Les mouvements sont, par à coup, amples et s’élancent pour se rétracter. Lancers et rétractions sont les deux pôles qui coordonnent l’entame du spectacle. Nous sommes dans une rétraction-impulsion, dans une approche intime-extime, dans des mouvements qui sont, par intermittence, amples et projetés vers l’Autre, ou intérieurs et replié vers Soi.
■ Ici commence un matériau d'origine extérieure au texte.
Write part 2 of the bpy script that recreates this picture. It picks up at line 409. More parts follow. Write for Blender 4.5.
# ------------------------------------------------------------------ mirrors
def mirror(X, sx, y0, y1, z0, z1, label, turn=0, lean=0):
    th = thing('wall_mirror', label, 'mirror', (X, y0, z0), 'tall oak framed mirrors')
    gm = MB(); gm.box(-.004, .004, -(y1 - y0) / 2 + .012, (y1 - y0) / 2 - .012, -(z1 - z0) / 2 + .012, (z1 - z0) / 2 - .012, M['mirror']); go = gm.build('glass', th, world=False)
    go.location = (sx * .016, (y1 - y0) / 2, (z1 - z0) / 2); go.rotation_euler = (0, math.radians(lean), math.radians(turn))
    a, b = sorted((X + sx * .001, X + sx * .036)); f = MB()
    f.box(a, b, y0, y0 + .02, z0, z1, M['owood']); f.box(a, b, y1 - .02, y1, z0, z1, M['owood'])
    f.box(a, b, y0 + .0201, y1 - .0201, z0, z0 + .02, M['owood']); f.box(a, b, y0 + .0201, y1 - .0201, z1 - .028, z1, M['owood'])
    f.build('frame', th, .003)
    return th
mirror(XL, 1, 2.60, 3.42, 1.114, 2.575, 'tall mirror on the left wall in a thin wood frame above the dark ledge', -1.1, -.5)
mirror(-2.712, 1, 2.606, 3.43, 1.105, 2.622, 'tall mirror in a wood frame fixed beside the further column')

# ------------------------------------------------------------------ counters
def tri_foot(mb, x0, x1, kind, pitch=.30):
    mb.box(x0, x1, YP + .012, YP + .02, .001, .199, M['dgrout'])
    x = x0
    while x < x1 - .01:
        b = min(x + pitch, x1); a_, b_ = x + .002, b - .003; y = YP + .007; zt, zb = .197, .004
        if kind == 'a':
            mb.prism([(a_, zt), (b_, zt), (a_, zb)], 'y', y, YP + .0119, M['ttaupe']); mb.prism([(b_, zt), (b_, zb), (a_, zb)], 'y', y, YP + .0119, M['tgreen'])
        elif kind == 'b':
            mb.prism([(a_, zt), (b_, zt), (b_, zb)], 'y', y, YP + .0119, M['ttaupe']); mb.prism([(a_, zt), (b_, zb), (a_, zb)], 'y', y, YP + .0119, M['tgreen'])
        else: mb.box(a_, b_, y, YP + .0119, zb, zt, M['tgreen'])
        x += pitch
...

Puis, la chorégraphie déroule une gestuelle dirigée uniquement vers l’Autre. Les mouvements sont de moins en moins repliés sur Soi. Les danseuses vont vers cette alliée, cette amie, cette complice, cette amoureuse. Les solos laissent apparaître des danses où les mouvements sont à la fois brisés, élancés, larges. Les danse de ville et urbaines s’immiscent dans le spectacle. Nous sommes autour d’une danse sensuelle où le mouvement est le prolongement d’une gestuelle nourrie du corps de l’Autre. Les danseuses sont repliées vers elles pour créer une intimité amoureuse, corporelle où le mouvement devient porteur d’un Désir. De cette intimité, elle est aussi artistique où la danse urbaine et contemporaine fusionne. De ces danses de rue qui reviennent en force aujourd’hui, la danse contemporaine, par le biais de Claire Moineau, l’insère dans sa gestuelle.

Courbes et brisés, petits et larges, élancés et repliés, au ralenti et rapides, les mouvements sont à l’image de ces danseuses qui s’attirent, comme aimantés pour revenir à Soi. Comme la vie dans sa profusion multiple.

Etonnamment, le spectacle ne dure que 30 mn. Le Désir serait-il qu’un moment aussi fugace?